In grade \(9\), we have learnt that rational numbers have either terminating decimal expansion or non-terminating repeating decimal expansion. In this topic, we are going to learn when the rational number (\(\frac{p}{q}\)) is terminating and when it is non - terminating.
Consider the following rational numbers.
S. NoRational numberDenominator in powers of \(10\)Denominators in product of \(2\) and \(5\)
\(1\)\(0.125\)\(\frac{125}{1000} = \frac{125}{10^3}\)\(\frac{5^3}{2^3 \times 5^3}\)
\(2\)\(0.0002275\)\(\frac{2275}{10000000} = \frac{2275}{10^7}\)\(\frac{7 \times 13 \times 5^2}{2^7 \times 5^7} = \frac{7 \times 13}{2^7 \times 5^5}\)
\(3\)\(56.25\)\(\frac{5625}{100} = \frac{5625}{10^2}\)\(\frac{3^2 \times 5^4}{2^2 \times 5^2} = \frac{3^2 \times 5^2}{2^2}\)
From the above result, observe that the given number is converted into a rational number in the form of \(\frac{p}{q}\), where \(p\) and \(q\) are coprime. Since the denominators are in the powers of \(10\) which have \(2\) and \(5\) as factors and the prime factorisation of \(q\) is in the form of \(2^m 5^n\) where \(m\) and \(n\) are non-negative integers.

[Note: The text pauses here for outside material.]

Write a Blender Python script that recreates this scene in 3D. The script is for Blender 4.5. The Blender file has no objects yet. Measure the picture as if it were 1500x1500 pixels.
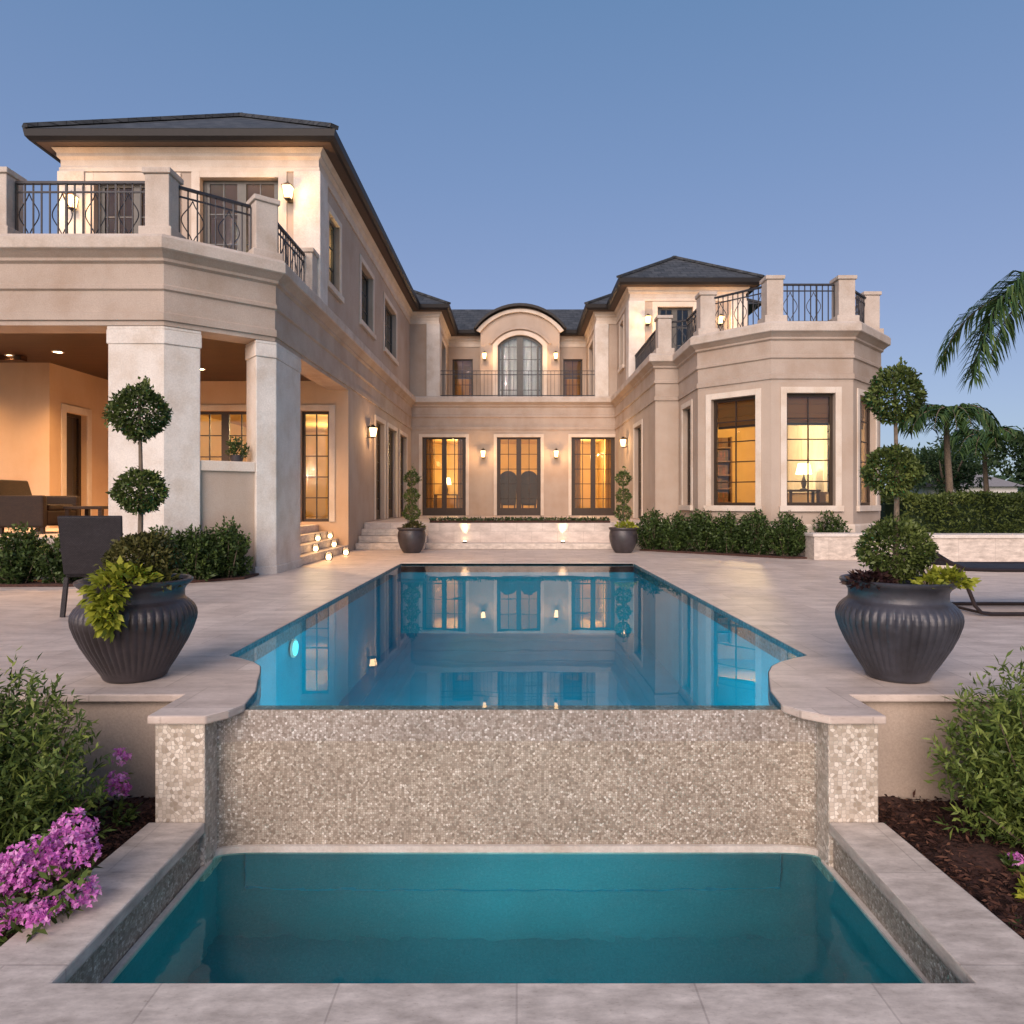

This leads to an important theorem which we shall learn in the upcoming topics.
Let us consider an example on how to find the termination of the decimal places of the given rational number.
After how many digits the rational number \(\frac{1}{2^6 \times 5^2}\) terminate?
Let us make the denominator as a whole number.
\(\frac{1}{2^6 \times 5^2} = \frac{1 \times 5^4}{2^6 \times 5^2 \times 5^4}\)
\(= \frac{625}{2^6 \times 5^6}\)
\(= \frac{625}{1000000}\)
\(= 0.00000625\)
Therefore, the given rational number terminates after \(6\) decimal places.
To find the termination of the rational number after how many decimal places, let us consider the following steps.
Step 1: Write the numerator and denominator of the rational number in the prime factors and cancel the common terms.
Step 2: If the denominator is not in the form of \(2^m \times 5^n\), then the rational number will have a non-terminating repeating decimal expansion.
Step 3: Determine the maximum of \(m\) and \(n\).
Consider the above example \(\frac{1}{2^6 \times 5^2}\).
Here, the denominator is in the form of \(2^m \times 5^n\).
The maximum of \(m\) and \(n\) is \(6\).
Therefore, the given rational number terminates after \(6\) decimal places.